Technicians may need to install Verizon's initial fixed 5G CPE

Samsung indoor 5G home router (Samsung)
The FCC recently approved Samsung's home internet router for Verizon's 5G service. (Samsung)

AUSTINBy the end of this year, some residents of Los Angeles, Sacramento and two other U.S. cities are expected to be surfing the internet and watching movies over Verizon's 5G wireless networks. Verizon wants to take on the cable companies by launching 5G-based home broadband service in markets that it doesn’t already serve with its Fios fiber-to-the-home offering.

“We are taking these markets very seriously,” said Neeraj Garg, director of digital transformation at Verizon. Garg discussed Verizon’s 5G plans during a panel this week at the 5G North America trade show here. He said that at this point there are still a number of “unknown unknowns,” meaning questions the company has yet to identify or answer. “We are in this market to learn,” he said.

One of the things Verizon wants to learn is how much time and money will be spent installing the customer-premises equipment that consumers will use to access the company's new network. In Sacramento, the company will use Samsung’s indoor 5G router, which the FCC certified earlier this month.

Derek Johnston, director of marketing at Samsung, said technicians should be able to install the routers with minimal training—specifically, he said that installers won't have to be RF technicians and will be able to learn what they need to know by watching a training video. Those technicians could be Verizon employees or third-party contractors.

Samsung's Johnston added that, down the road, consumers will be installing their own 5G CPEs. He said the CPEs will need to be located near windows.

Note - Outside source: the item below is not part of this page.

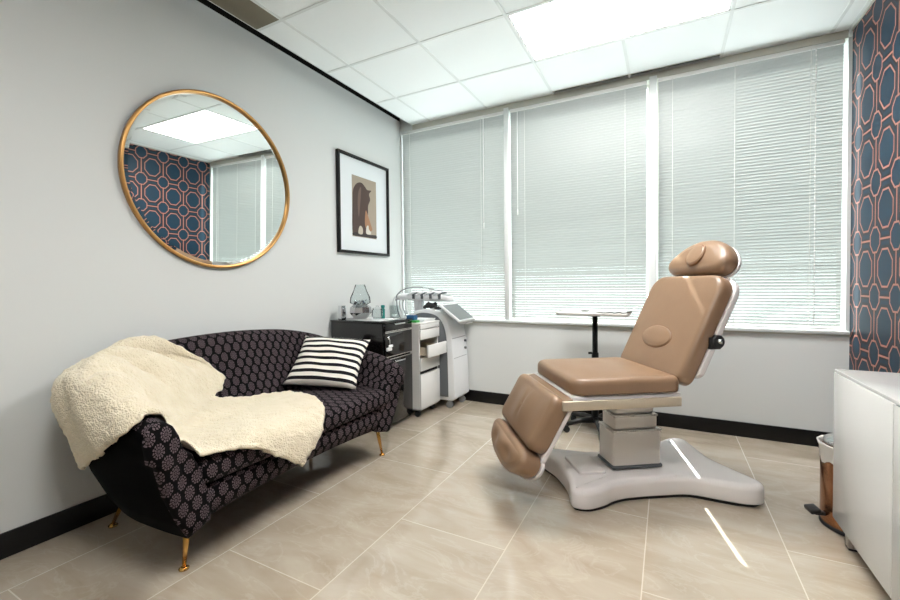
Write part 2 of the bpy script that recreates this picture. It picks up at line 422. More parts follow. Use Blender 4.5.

Samsung has developed an indoor router and an outdoor router for 5G. Johnston said the outdoor router is for customers who cannot get service using the indoor router. For example, someone living in an apartment might need to connect to an outdoor 5G router, he said. 

Johnston said Samsung’s 5G CPEs will eventually support Wi-Fi, but for now they use a cable to connect to the user's home Wi-Fi router. Users will continue to access the internet over Wi-Fi, but their Wi-Fi routers will connect to a 5G wireless network instead of a wired connection.

“People do not think of their home internet coming on wireless,” said Verizon's Garg. “It’s a mental shift. … The biggest challenge is to change the customer perception.”

“Our testing has proven this thing works but a lot of the challenge we face at this point is how do we build expectations?" said Garg’s colleague Vipul Jha, a senior manager at Verizon. “The expectations from customers is a very tricky thing." Jha acknowledged that millennials are perhaps more comfortable getting broadband over wireless, but said a large portion of Verizon’s existing customer base is older.

Jha said other issues Verizon is working through with its first 5G networks include working with cities to secure small cell sites, establishing line of sight connections to homes, and making sure that the entire home can be covered. 

Verizon did not discuss pricing for its new 5G service during the panel. One of the panel members, James Childs of CBNL, predicted that 5G CPE price points will fall to $500 within a year. Of course, service providers will decide how much to charge consumers and may wrap the cost of the equipment into the monthly service fee.

Verizon is working with different equipment vendors in different markets. Samsung’s Johnston said that in Los Angeles, Verizon will not use Samsung’s customer-premises equipment or radio access equipment for its initial 5G fixed wireless service.